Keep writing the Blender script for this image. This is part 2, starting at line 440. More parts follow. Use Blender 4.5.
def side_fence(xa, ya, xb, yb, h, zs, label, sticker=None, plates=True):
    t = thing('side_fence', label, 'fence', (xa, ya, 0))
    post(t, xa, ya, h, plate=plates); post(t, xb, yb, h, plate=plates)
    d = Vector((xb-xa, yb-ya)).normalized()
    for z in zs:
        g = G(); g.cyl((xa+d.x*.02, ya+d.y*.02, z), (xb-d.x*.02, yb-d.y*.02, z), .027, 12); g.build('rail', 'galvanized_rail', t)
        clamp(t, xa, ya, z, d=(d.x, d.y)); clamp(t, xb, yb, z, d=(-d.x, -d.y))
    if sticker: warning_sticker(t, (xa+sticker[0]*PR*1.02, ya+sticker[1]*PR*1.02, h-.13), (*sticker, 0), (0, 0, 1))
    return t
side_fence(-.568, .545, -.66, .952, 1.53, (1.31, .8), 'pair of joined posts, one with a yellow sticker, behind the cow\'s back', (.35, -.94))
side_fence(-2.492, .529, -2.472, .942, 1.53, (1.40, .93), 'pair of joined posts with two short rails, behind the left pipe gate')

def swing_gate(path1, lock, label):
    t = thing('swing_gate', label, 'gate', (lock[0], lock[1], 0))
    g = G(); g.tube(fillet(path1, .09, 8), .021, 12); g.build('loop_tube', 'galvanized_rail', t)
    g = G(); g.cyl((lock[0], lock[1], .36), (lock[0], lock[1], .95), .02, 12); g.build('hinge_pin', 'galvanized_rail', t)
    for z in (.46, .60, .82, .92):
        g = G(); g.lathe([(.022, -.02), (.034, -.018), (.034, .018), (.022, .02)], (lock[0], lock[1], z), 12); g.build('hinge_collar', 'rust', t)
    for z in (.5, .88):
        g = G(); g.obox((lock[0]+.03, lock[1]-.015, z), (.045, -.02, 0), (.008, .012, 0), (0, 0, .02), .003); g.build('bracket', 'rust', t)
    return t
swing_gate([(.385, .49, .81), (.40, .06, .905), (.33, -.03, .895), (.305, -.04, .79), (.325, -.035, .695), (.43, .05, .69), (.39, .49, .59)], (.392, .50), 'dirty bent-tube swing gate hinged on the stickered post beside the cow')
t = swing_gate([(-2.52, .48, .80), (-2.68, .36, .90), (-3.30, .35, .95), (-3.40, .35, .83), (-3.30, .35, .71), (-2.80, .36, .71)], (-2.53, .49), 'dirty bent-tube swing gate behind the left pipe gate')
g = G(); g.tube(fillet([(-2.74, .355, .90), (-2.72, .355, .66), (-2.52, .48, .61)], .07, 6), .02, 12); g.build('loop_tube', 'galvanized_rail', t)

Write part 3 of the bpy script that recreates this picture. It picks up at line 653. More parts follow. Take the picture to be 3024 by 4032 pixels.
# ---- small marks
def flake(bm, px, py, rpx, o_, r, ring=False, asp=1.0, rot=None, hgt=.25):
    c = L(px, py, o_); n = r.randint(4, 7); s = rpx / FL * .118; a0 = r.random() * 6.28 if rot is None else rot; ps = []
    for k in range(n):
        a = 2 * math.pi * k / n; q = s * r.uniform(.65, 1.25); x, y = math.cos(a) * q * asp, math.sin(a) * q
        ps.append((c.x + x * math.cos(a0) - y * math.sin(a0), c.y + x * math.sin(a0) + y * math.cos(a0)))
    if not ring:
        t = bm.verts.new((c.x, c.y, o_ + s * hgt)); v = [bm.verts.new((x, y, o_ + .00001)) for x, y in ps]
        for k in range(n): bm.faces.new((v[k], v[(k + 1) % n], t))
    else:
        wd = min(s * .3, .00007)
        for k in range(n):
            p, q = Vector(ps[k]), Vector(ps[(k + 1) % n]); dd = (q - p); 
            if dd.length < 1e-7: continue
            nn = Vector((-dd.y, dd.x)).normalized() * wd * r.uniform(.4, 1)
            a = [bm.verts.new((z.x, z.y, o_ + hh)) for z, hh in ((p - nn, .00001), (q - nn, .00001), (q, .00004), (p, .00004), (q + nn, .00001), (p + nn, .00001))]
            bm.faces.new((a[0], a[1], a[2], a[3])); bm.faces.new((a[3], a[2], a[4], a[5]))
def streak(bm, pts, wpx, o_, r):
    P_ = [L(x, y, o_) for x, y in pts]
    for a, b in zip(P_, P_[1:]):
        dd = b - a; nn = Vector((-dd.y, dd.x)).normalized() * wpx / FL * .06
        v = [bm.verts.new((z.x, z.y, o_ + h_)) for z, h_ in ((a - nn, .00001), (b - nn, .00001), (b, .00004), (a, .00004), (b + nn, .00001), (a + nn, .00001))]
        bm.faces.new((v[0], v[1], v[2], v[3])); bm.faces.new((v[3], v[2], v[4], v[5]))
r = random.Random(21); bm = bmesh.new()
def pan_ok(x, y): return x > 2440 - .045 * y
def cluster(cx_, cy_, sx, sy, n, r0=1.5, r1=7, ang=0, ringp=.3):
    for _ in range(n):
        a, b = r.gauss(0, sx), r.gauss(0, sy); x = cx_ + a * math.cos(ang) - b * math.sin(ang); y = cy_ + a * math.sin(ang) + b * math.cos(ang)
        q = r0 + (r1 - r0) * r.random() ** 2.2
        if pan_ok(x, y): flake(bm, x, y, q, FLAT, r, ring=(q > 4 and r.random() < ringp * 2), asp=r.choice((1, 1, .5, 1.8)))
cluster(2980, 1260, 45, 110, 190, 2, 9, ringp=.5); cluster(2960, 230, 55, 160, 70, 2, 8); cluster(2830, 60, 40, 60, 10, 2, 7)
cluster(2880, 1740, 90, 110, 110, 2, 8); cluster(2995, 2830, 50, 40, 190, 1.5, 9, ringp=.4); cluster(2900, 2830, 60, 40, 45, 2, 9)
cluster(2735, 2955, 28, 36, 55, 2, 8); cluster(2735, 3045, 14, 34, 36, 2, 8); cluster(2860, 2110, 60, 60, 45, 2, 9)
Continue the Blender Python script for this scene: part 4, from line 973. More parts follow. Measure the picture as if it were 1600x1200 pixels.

========

The exercise -> All of the entries above should be written out again exactly.

Expected output ->
Keep writing the Blender script for this image. This is part 2, starting at line 440. More parts follow. Use Blender 4.5.
def side_fence(xa, ya, xb, yb, h, zs, label, sticker=None, plates=True):
    t = thing('side_fence', label, 'fence', (xa, ya, 0))
    post(t, xa, ya, h, plate=plates); post(t, xb, yb, h, plate=plates)
    d = Vector((xb-xa, yb-ya)).normalized()
    for z in zs:
        g = G(); g.cyl((xa+d.x*.02, ya+d.y*.02, z), (xb-d.x*.02, yb-d.y*.02, z), .027, 12); g.build('rail', 'galvanized_rail', t)
        clamp(t, xa, ya, z, d=(d.x, d.y)); clamp(t, xb, yb, z, d=(-d.x, -d.y))
    if sticker: warning_sticker(t, (xa+sticker[0]*PR*1.02, ya+sticker[1]*PR*1.02, h-.13), (*sticker, 0), (0, 0, 1))
    return t
side_fence(-.568, .545, -.66, .952, 1.53, (1.31, .8), 'pair of joined posts, one with a yellow sticker, behind the cow\'s back', (.35, -.94))
side_fence(-2.492, .529, -2.472, .942, 1.53, (1.40, .93), 'pair of joined posts with two short rails, behind the left pipe gate')

def swing_gate(path1, lock, label):
    t = thing('swing_gate', label, 'gate', (lock[0], lock[1], 0))
    g = G(); g.tube(fillet(path1, .09, 8), .021, 12); g.build('loop_tube', 'galvanized_rail', t)
    g = G(); g.cyl((lock[0], lock[1], .36), (lock[0], lock[1], .95), .02, 12); g.build('hinge_pin', 'galvanized_rail', t)
    for z in (.46, .60, .82, .92):
        g = G(); g.lathe([(.022, -.02), (.034, -.018), (.034, .018), (.022, .02)], (lock[0], lock[1], z), 12); g.build('hinge_collar', 'rust', t)
    for z in (.5, .88):
        g = G(); g.obox((lock[0]+.03, lock[1]-.015, z), (.045, -.02, 0), (.008, .012, 0), (0, 0, .02), .003); g.build('bracket', 'rust', t)
    return t
swing_gate([(.385, .49, .81), (.40, .06, .905), (.33, -.03, .895), (.305, -.04, .79), (.325, -.035, .695), (.43, .05, .69), (.39, .49, .59)], (.392, .50), 'dirty bent-tube swing gate hinged on the stickered post beside the cow')
t = swing_gate([(-2.52, .48, .80), (-2.68, .36, .90), (-3.30, .35, .95), (-3.40, .35, .83), (-3.30, .35, .71), (-2.80, .36, .71)], (-2.53, .49), 'dirty bent-tube swing gate behind the left pipe gate')
g = G(); g.tube(fillet([(-2.74, .355, .90), (-2.72, .355, .66), (-2.52, .48, .61)], .07, 6), .02, 12); g.build('loop_tube', 'galvanized_rail', t)

Write part 3 of the bpy script that recreates this picture. It picks up at line 653. More parts follow. Take the picture to be 3024 by 4032 pixels.
# ---- small marks
def flake(bm, px, py, rpx, o_, r, ring=False, asp=1.0, rot=None, hgt=.25):
    c = L(px, py, o_); n = r.randint(4, 7); s = rpx / FL * .118; a0 = r.random() * 6.28 if rot is None else rot; ps = []
    for k in range(n):
        a = 2 * math.pi * k / n; q = s * r.uniform(.65, 1.25); x, y = math.cos(a) * q * asp, math.sin(a) * q
        ps.append((c.x + x * math.cos(a0) - y * math.sin(a0), c.y + x * math.sin(a0) + y * math.cos(a0)))
    if not ring:
        t = bm.verts.new((c.x, c.y, o_ + s * hgt)); v = [bm.verts.new((x, y, o_ + .00001)) for x, y in ps]
        for k in range(n): bm.faces.new((v[k], v[(k + 1) % n], t))
    else:
        wd = min(s * .3, .00007)
        for k in range(n):
            p, q = Vector(ps[k]), Vector(ps[(k + 1) % n]); dd = (q - p); 
            if dd.length < 1e-7: continue
            nn = Vector((-dd.y, dd.x)).normalized() * wd * r.uniform(.4, 1)
            a = [bm.verts.new((z.x, z.y, o_ + hh)) for z, hh in ((p - nn, .00001), (q - nn, .00001), (q, .00004), (p, .00004), (q + nn, .00001), (p + nn, .00001))]
            bm.faces.new((a[0], a[1], a[2], a[3])); bm.faces.new((a[3], a[2], a[4], a[5]))
def streak(bm, pts, wpx, o_, r):
    P_ = [L(x, y, o_) for x, y in pts]
    for a, b in zip(P_, P_[1:]):
        dd = b - a; nn = Vector((-dd.y, dd.x)).normalized() * wpx / FL * .06
        v = [bm.verts.new((z.x, z.y, o_ + h_)) for z, h_ in ((a - nn, .00001), (b - nn, .00001), (b, .00004), (a, .00004), (b + nn, .00001), (a + nn, .00001))]
        bm.faces.new((v[0], v[1], v[2], v[3])); bm.faces.new((v[3], v[2], v[4], v[5]))
r = random.Random(21); bm = bmesh.new()
def pan_ok(x, y): return x > 2440 - .045 * y
def cluster(cx_, cy_, sx, sy, n, r0=1.5, r1=7, ang=0, ringp=.3):
    for _ in range(n):
        a, b = r.gauss(0, sx), r.gauss(0, sy); x = cx_ + a * math.cos(ang) - b * math.sin(ang); y = cy_ + a * math.sin(ang) + b * math.cos(ang)
        q = r0 + (r1 - r0) * r.random() ** 2.2
        if pan_ok(x, y): flake(bm, x, y, q, FLAT, r, ring=(q > 4 and r.random() < ringp * 2), asp=r.choice((1, 1, .5, 1.8)))
cluster(2980, 1260, 45, 110, 190, 2, 9, ringp=.5); cluster(2960, 230, 55, 160, 70, 2, 8); cluster(2830, 60, 40, 60, 10, 2, 7)
cluster(2880, 1740, 90, 110, 110, 2, 8); cluster(2995, 2830, 50, 40, 190, 1.5, 9, ringp=.4); cluster(2900, 2830, 60, 40, 45, 2, 9)
cluster(2735, 2955, 28, 36, 55, 2, 8); cluster(2735, 3045, 14, 34, 36, 2, 8); cluster(2860, 2110, 60, 60, 45, 2, 9)
Continue the Blender Python script for this scene: part 4, from line 973. More parts follow. Measure the picture as if it were 1600x1200 pixels.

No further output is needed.